THz spectroscopy experiments on nanostructures typically require the use of a substrate to support the sample being examined. It is therefore indispensable to precisely characterize the complex-valued and frequency-dependent refractive index of the substrate material. Its optical properties in the THz frequency range can be accessed unambiguously through THz time-domain spectroscopy (THz-TDS). In this study, we employ THz-TDS to probe the thermal effect on both the THz refractive index and optical thickness of common dielectric substrate materials Si, MgO, and Sapphire (Al2O3), broadly used in research and technology [1,2,3].

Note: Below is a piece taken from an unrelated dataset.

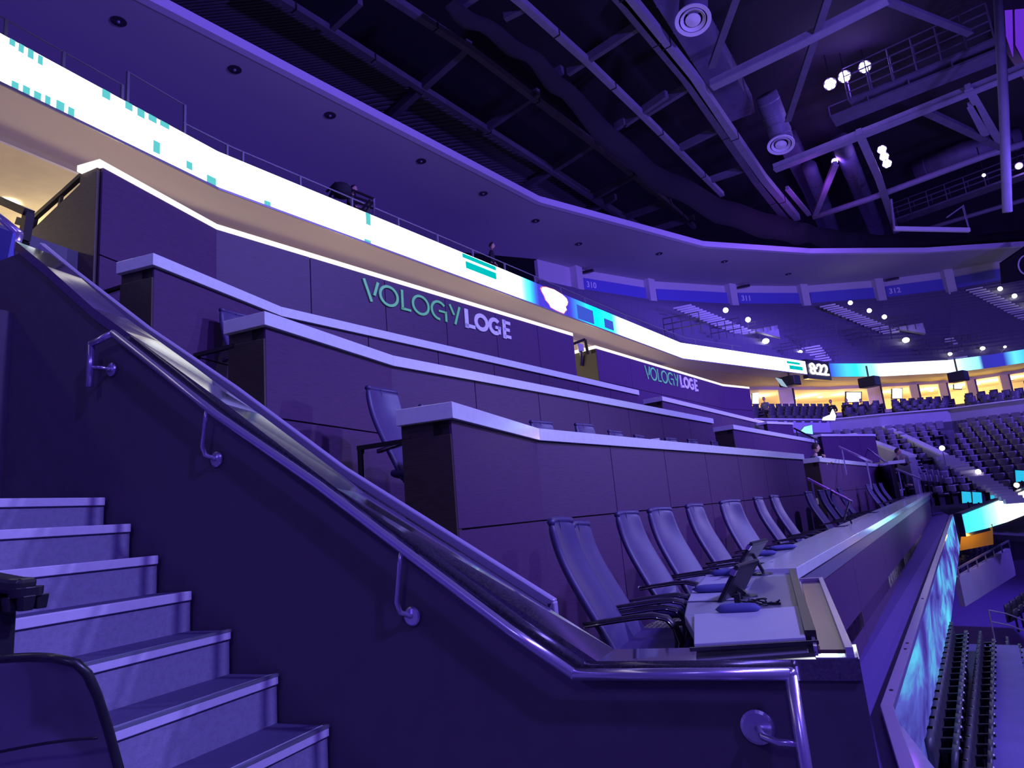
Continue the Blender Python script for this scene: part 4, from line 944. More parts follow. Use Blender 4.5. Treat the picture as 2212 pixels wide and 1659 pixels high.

The phase refractive dynamics are examined via standard THz-TDS. Fig.1 (a)-(c) shows the frequency-dependent real part of the phase refractive index for the substrates in the temperature range of 10 to 300 K. Each substrate exhibits a noticeable reduction of the real part of the refractive index with decreasing temperature. Furthermore, group refractive index and optical thickness are analyzed with THz pulses in time-domain. The peak THz electric fields through dry air (reference) and a substrate (sample) define the times Δ𝑡₁₀ and Δ𝑡₂₁, as indicated in Fig.1 (d). The former corresponds to the time shift of THz fields between reference and sample, and the latter corresponds to the round-trip time of the THz pulse propagating in the sample. The group refractive index and the substrate thickness, shown in Fig.1 (e) and (f) respectively, can be determined independently from Δ𝑡₁₀ and Δ𝑡₂₁.